Monday, February 23, 2009

Musings on Facebook

I have huge respect for people who aren't on Facebook, almost as much as I do for people who don't have a television. To be honest, if I didn't live with the boy, I wouldn't have a television, no question about it, but I have fallen hook, line and sinker for Facebook. I know I'm essentially typing all my details into a massive database, that potential employers could see all the photos of me poncing around in posh frocks with numerous glasses of wine (mostly one at a time, though) and read my unbearably pretentious status updates, that adding any of those silly applications gives my data to some corporate sponsor and that the whole thing is funded by pernicious targeted advertising - if I didn't have Firefox's adblocker, I'm sure I'd have been seeing nothing but weight loss adverts since I got engaged. (More on the wedding industry another time.) And rationally, it is better that Clairol don't have access to information about me than that I can play some silly game called 'Geo Challenge' and feel smug that I kick arse at recognising countries from their outlines without seeing them in context. But... I just can't resist...

After they shut down Scrabulous, I almost took all my information off there with the intention of using it as a tool to get in touch with old friends, who could then contact me by message and subsequently email me, and wrote a post here about it. I ended up not doing this, largely because it seemed silly to object to having my info on Facebook and then post it on a blog (a Google blog, no less) as if that was making some kind of point, and it sits in my draft folder to this day, but this is what I thought, and still think, about Facebook's usefulness purely as a medium of communication:
Back in the days before mobiles and internet, I used to be able to remember people's phone numbers, I used to ring them to chat, I used to write proper letters. Then, communication got compressed into 180-character texts and short emails, but at least I used to email people. Since all-you-can-eat broadband and 'social networking', however, I don't seem to do that any more. I have the illusion of connectedness - I feel constantly in touch with hundreds of people, yet I spend less actual time maintaining relationships than I did before targeted advertising made any of this worthwhile.
(The draft also ended with an invitation to people to visit me in my actual house and play with my actual Scrabble set. This offer still stands, with the caveat that I actually know you and you give me some warning.)

Recently, though, I've started taking some information off there, a little at a time. Last week I purged my friends list, mostly of friends of the boy's that I was trying to get in with when I came back from Africa, but whom I never really knew and whom he doesn't speak to much any more either. I've been trying to publish an article or two under my actual name and while this hasn't been an unmitigated success, the process of it made me more aware of what is in the public domain and attached to my name. (An egotistical self-google reveals little connected to me - the bad adolescent poems have fortunately been taken down and even the Facebook result is some person in Tulsa with the same name as me.) It's also made me conscious of who I freely and willingly allowed to see all this info through Facebook - as it turns out, a lot of people I don't know very well at all!

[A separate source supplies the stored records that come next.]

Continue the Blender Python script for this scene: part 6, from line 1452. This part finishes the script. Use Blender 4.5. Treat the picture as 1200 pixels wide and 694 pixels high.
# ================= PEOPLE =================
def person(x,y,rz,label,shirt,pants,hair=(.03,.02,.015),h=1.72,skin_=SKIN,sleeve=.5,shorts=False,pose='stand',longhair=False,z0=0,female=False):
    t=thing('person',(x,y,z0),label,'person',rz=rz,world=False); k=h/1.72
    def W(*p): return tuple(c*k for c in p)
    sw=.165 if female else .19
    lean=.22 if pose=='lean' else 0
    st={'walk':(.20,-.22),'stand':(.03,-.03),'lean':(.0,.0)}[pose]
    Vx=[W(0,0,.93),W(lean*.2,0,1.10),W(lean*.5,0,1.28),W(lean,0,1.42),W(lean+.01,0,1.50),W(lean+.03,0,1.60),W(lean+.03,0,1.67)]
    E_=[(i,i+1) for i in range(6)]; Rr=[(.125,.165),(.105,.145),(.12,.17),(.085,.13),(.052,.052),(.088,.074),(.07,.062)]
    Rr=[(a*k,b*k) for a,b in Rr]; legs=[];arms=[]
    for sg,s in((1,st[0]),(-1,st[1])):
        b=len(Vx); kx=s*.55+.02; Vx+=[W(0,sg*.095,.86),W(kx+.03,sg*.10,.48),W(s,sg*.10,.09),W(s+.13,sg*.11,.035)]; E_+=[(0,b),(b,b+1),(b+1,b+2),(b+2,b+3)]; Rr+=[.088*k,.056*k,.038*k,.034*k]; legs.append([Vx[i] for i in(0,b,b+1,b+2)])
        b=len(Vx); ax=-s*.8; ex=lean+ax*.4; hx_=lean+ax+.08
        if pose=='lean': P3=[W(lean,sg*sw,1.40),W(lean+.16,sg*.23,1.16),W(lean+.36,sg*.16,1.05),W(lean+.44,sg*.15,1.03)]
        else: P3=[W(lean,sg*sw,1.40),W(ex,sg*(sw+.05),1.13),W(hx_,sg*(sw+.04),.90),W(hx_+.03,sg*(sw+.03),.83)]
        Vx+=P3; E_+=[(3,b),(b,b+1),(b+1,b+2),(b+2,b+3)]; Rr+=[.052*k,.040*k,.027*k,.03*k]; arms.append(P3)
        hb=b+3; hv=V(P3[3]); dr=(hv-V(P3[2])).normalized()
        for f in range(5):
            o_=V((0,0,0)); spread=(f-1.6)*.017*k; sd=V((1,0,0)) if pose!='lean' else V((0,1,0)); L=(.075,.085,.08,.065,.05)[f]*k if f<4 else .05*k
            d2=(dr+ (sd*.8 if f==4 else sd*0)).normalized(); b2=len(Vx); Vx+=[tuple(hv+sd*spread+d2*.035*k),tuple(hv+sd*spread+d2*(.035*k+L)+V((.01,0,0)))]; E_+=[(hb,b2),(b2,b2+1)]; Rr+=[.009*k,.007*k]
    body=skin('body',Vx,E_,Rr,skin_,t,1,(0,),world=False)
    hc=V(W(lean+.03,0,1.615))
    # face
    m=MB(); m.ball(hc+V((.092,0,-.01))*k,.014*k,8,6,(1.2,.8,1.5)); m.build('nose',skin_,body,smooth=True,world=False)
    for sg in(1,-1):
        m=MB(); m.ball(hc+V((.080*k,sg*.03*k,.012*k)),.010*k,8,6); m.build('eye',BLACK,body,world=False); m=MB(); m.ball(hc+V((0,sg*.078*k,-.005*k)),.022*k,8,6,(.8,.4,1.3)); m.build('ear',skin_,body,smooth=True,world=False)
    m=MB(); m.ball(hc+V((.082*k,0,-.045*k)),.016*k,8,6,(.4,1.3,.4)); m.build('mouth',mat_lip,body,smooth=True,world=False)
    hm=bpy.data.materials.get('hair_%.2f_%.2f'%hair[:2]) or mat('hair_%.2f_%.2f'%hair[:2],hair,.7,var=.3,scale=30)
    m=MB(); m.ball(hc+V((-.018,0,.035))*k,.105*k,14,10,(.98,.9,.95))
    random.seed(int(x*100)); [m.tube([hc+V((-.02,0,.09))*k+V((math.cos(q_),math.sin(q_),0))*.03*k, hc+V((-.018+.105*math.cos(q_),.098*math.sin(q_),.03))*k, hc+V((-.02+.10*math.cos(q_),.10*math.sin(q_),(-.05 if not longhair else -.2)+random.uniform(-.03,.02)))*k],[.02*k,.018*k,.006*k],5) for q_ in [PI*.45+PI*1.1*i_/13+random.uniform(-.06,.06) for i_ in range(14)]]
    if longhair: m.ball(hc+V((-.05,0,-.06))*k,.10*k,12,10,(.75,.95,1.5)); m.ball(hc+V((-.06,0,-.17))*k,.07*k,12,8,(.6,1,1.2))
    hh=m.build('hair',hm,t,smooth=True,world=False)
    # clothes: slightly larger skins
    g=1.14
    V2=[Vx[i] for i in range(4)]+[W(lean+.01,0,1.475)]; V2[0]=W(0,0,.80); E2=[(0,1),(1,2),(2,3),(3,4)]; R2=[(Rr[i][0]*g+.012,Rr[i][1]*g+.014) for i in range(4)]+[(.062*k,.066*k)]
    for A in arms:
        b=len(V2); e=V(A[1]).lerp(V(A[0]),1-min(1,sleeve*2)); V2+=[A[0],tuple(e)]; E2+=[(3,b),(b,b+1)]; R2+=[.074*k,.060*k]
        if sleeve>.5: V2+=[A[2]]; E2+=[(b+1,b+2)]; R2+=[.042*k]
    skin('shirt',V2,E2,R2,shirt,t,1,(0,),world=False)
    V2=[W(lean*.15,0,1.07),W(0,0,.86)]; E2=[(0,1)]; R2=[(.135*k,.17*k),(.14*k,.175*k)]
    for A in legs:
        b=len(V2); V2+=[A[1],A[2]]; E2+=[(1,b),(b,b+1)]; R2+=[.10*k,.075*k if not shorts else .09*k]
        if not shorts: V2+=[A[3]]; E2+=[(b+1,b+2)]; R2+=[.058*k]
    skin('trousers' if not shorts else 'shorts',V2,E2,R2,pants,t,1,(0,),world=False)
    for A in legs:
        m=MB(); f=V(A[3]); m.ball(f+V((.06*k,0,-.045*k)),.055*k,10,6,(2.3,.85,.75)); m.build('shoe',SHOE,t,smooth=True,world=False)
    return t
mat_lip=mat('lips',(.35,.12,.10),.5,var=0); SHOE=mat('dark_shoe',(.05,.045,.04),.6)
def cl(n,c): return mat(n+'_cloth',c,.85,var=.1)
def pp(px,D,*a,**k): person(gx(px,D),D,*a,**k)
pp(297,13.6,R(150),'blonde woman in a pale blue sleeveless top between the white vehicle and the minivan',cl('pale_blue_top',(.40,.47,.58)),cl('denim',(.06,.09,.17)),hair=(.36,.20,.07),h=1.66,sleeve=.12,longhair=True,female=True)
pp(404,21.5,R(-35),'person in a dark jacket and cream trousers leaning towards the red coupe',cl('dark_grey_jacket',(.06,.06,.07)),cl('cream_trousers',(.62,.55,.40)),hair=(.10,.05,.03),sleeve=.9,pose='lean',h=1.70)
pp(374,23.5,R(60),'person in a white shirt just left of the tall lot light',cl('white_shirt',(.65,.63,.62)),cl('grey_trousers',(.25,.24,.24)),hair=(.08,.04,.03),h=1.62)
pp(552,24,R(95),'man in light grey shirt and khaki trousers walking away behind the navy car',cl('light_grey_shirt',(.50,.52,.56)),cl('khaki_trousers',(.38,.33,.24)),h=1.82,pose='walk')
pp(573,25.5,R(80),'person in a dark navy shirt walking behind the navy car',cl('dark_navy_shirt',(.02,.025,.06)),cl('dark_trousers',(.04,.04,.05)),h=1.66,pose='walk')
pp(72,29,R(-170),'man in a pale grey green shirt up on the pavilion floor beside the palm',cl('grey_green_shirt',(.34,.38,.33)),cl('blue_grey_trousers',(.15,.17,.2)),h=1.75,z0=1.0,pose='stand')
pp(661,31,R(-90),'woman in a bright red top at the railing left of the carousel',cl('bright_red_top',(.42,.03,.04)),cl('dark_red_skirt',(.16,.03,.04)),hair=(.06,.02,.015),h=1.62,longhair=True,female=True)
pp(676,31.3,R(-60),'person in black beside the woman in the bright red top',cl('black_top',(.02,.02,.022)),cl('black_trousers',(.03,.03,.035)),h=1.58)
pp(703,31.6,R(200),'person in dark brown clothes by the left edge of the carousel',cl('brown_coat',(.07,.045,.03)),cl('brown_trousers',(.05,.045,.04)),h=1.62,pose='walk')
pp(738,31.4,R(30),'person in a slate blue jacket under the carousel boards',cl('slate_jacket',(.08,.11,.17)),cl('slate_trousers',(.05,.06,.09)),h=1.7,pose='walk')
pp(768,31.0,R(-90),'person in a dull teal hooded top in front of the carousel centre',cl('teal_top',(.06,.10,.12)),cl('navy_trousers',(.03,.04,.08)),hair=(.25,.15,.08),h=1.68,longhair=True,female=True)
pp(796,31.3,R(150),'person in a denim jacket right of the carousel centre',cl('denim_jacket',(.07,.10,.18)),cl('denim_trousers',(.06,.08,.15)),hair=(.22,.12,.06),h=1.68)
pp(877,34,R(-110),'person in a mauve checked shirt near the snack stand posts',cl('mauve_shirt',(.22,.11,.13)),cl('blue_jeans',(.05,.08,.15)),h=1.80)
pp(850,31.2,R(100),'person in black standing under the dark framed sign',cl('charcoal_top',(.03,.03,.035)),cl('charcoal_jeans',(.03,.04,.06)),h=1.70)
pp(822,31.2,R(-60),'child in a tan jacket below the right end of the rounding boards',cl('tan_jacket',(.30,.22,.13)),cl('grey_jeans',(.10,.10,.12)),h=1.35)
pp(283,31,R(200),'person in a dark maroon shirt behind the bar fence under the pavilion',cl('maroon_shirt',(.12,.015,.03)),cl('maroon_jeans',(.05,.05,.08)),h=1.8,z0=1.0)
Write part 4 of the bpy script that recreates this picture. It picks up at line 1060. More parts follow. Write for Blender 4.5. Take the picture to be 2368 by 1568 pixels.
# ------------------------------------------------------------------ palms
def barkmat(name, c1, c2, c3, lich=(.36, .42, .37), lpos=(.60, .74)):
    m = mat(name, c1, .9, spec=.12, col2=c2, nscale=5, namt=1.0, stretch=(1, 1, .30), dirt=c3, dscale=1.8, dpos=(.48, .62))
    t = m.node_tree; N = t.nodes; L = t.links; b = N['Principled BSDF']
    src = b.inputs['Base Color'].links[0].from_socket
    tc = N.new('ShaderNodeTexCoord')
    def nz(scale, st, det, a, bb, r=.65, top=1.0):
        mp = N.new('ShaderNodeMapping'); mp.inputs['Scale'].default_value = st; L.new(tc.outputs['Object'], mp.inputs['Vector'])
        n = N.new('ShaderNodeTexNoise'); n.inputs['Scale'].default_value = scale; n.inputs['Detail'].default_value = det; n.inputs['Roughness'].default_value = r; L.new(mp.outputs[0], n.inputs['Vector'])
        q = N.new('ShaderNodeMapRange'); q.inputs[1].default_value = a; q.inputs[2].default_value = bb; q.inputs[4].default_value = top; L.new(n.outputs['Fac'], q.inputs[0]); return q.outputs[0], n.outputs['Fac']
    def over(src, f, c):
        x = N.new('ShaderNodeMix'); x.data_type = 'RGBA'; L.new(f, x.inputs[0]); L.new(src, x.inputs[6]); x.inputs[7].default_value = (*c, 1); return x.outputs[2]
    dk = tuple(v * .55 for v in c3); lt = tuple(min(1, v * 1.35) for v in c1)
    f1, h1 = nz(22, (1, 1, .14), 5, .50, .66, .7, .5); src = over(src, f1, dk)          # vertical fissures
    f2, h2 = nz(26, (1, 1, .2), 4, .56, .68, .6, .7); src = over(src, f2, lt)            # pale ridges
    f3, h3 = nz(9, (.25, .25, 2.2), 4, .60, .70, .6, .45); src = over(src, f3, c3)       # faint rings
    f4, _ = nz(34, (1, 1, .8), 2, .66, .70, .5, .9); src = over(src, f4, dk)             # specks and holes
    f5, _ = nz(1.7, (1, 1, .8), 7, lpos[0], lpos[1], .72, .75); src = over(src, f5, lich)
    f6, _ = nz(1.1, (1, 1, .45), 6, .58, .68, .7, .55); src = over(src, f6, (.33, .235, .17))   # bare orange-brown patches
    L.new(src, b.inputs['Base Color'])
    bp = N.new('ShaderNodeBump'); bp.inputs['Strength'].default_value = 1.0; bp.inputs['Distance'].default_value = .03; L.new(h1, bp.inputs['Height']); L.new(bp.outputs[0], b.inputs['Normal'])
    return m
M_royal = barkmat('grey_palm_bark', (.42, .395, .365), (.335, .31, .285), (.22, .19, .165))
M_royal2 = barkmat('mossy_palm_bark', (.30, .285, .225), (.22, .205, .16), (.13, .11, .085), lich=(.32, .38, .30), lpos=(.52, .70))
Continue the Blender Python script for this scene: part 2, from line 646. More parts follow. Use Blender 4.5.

I suppose fundamentally, I see Facebook as trivial and frivolous - I use it to keep in touch with friends, share photos and not for self-promotion or professional networking - and when it intersects with something that is serious, I don't know how to handle it yet. Someone I knew passed away last year, and I find it incredibly freaky when her picture pops up in the 'friends in common' box, or to know that she made several incredibly self-deprecating remarks about some of the most recent photos of her.

Like much of the internet, the curious juxtaposition of transience and permanence has yet to settle down. I suspect people my brother's age will grow up absolutely fine with it, whereas people of my parents' generation (and particularly those who share my mother's technophobic leanings) just think the whole thing is bizarre, and there's a bunch of us in the middle torn between, 'Wow, that's really weird,' and, 'Wow, that's cool.'

Why am I thinking about this now, particularly? We were having lunch with Nik's mum yesterday and she decided to join Facebook! I think my complacency about Facebook privacy is largely because I don't think there is anything particularly incriminating on there, but nevertheless I had a quick scan before allowing her unfettered access to my profile.

In other news, I saw the film of Brick Lane and they managed not to totally obliterate the wonderfulness of the book. It was close, though.